Twist in Crown Heights trial brings fresh wave of outrage

NEW YORK — Chanina Sperlin spits out the words like a bad taste to describe Lemrick Nelson Jr., now standing trial in the 1991 slaying of a Chassidic Jew.

"This is one rotten apple that came out. So what do you do with a rotten apple? You throw it in the garbage."

Sperlin, chairman of the Crown Heights Jewish Community Council, was reacting to the latest, alcohol-laced, legal twist in the infamous Brooklyn case that marked four days of race riots in New York City 12 years ago and soured black-Jewish relations for years.

Nelson, 27, is facing a retrial on civil rights charges in the Aug. 19, 1991, stabbing death of 29-year-old yeshiva student Yankel Rosenbaum, an Australian studying in the United States.

Jews across the area widely echoed the distaste for Nelson, who at the trial's opening on Monday admitted for the first time that he killed Rosenbaum, but insisted it was because he was drunk and not because Rosenbaum was Jewish.

"I would hope that a jury would recognize that being filled with beer doesn't preclude being filled with hatred," said Rabbi Avi Shafran, director of public affairs for Agudath Israel of America, a fervently Orthodox group.

At the same time, Jewish leaders say the new trial and their skepticism about Nelson's latest tack should not reopen old black-Jewish wounds.

This is the third trial in the Crown Heights saga, which began when a motorcade carrying the late Lubavitch Rabbi Menachem Mendel Schneerson fatally struck a 7-year-old black child, Gavin Cato.

Rumors quickly spread that a Chassidic ambulance service aided the injured driver but ignored Cato and a young cousin, touching off long-simmering tensions in Crown Heights between the fervently Orthodox Lubavitch Chassidim, and Caribbean Americans and African Americans.

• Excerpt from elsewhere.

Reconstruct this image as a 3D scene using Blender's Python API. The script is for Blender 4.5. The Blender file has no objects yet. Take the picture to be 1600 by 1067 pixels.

In a 1992 state trial, Nelson was acquitted of murder and related felony charges. Five years later, then Attorney General Janet Reno won a federal court civil rights conviction that sent Nelson to prison for 19 years.

A co-defendant, Charles Price, 47, was convicted at the same time of leading a mob, including Nelson, that shouted either "get the Jew" or "kill the Jew," according to various reports, and hunted down Rosenbaum.

But a federal appeals court last year overturned the convictions on grounds that the judge manipulated the jury's racial makeup, and ordered a new trial.

In the opening of the retrial in Federal District Court in Brooklyn on Monday, Nelson's attorneys introduced a new defense.

In a dramatic reversal, they admitted that Nelson stabbed Rosenbaum. But, they said, he did it because he was drunk, not because the victim was Jewish, and therefore Rosenbaum's civil rights were not violated.

But two New York police detectives who arrested Nelson the night of Rosenbaum's stabbing testified in court Tuesday that they did not detect any signs of Nelson being intoxicated.

And Jewish leaders in the area insist that Nelson was fueled by anti- Semitism and not by a day of drinking 40-ounce beers.

Still, they say, blacks and Jews in Crown Heights have worked hard to foster better relations since 1991.

"The relationship has changed 100 percent, because there is communication," Sperlin said. "You can't compare then to now."

For example, the Crown Heights Jewish Community Council sponsored the rehabilitation of a 112-unit low-income rental building that will largely house blacks.

Sperlin said he and other local Jewish leaders and leaders of the African American and Caribbean American communities also regularly keep in contact.

"I have their home numbers; they have my home number, my beeper number, my cell number. We are always in communication, even when we are not in crisis."

Rabbi Marc Schneier, president of the New York-based Foundation for Ethnic Understanding, which promotes black-Jewish ties, said the latest Crown Heights trial must be seen "on both a micro and a macro level."

Locally, the Nelson trial is once again moving through a "tense" jury selection that should ultimately reflect the community's demographics, he said.

Yet the case "has little to do with blacks and Jews nationally," he added.

Still, in the wake of the latest Crown Heights twist, Jewish anger was apparent over the case that does not seem to go away.

In a statement, Michael Miller, executive vice president of the Jewish Community Relations Council of New York, called Nelson's new defense a "cynical manipulation" of the legal system and "a cruel twisting of the knife in the back of Yankel's family and friends."

Schneier, too, believes it was indeed a "racial attack," but does not want to "reopen these old wounds" by dwelling on it.

This time, "we can disagree in a respectful manner, and that was not the case in 1991," he said.